I would suggest just switching to Linux and using a VM for things that NEED to be Windows. Games that run kernel level Anti-Cheat won't run, but tbh nothing I would suggest installing anyway.



> VM for things that NEED to be windows.

The big two that spring to mind are online games and Adobe softwares. I don't think a VM can usually meet the performance needed for either.

I do wish more artists would take a chance on open source softwares, but most of the ones I know are still insistent that nothing can ever come close to Adobe. But that's a rant for another time.


Games run pretty great on Linux, but if you do want a VM, passing through a graphics card to that VM via vfio provides 95%+ the performance of native.

Virtual reality headsets with dual 4K screens running at 75Hz+ perform well on a Windows VM done that way. A normal flatscreen game is going to be just fine.

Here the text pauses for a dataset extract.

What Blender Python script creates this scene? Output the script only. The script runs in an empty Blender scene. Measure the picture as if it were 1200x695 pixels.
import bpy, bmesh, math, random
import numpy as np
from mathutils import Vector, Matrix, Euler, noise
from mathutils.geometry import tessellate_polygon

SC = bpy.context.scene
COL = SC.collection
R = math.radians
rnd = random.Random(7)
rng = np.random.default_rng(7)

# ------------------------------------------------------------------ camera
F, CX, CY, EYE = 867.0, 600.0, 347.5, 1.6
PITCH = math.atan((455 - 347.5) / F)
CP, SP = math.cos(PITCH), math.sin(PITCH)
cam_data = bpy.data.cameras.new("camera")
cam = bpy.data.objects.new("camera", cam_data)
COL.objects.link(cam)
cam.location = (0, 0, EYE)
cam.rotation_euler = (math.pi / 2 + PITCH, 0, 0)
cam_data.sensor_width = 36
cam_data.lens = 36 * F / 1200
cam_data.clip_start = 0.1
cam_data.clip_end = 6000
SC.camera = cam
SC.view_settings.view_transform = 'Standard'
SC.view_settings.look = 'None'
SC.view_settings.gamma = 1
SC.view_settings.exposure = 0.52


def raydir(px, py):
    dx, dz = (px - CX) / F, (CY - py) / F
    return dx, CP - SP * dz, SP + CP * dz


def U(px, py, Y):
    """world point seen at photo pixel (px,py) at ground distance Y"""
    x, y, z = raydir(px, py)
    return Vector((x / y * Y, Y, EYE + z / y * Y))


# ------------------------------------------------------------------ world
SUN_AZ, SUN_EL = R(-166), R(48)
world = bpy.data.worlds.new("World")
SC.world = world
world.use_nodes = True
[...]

I stayed on Win7 until December 2023, until there was some exploit that was attackable by just viewing an image, so just browsing the web would've made it vulnerable (I believe in the WebP format).

Although it seems there are people still Frankensteining Win7, and even patching DLLs to make the newest browsers/apps still run on it.

Famously MS Teams was really screwed up, but I had to use it for work..


Browsers are the problem.

Firefox outright refuses to install on older Windows versions for a couple of years now. Very lazy and negligent move on Mozilla's part.


If you were as resource-constrained as Mozilla is, you'd drop support for unsupported platforms anyway.


According to this they still support windows 7 through extended support channel: https://support.mozilla.org/en-US/kb/firefox-users-windows-7...

Chrome dropped support two years ago or so.


"Firefox version 115 is the last supported Firefox version for users of Windows 7, Windows 8 and Windows 8.1."

That's a version from over 2 years ago.


ESR version doesn't mean it has never received changes for 2 years.


The problem is not the lack of patches. The problem is with websites refusing service based on client's version from the user-agent or breaking by using cutting edge features without a polyfill.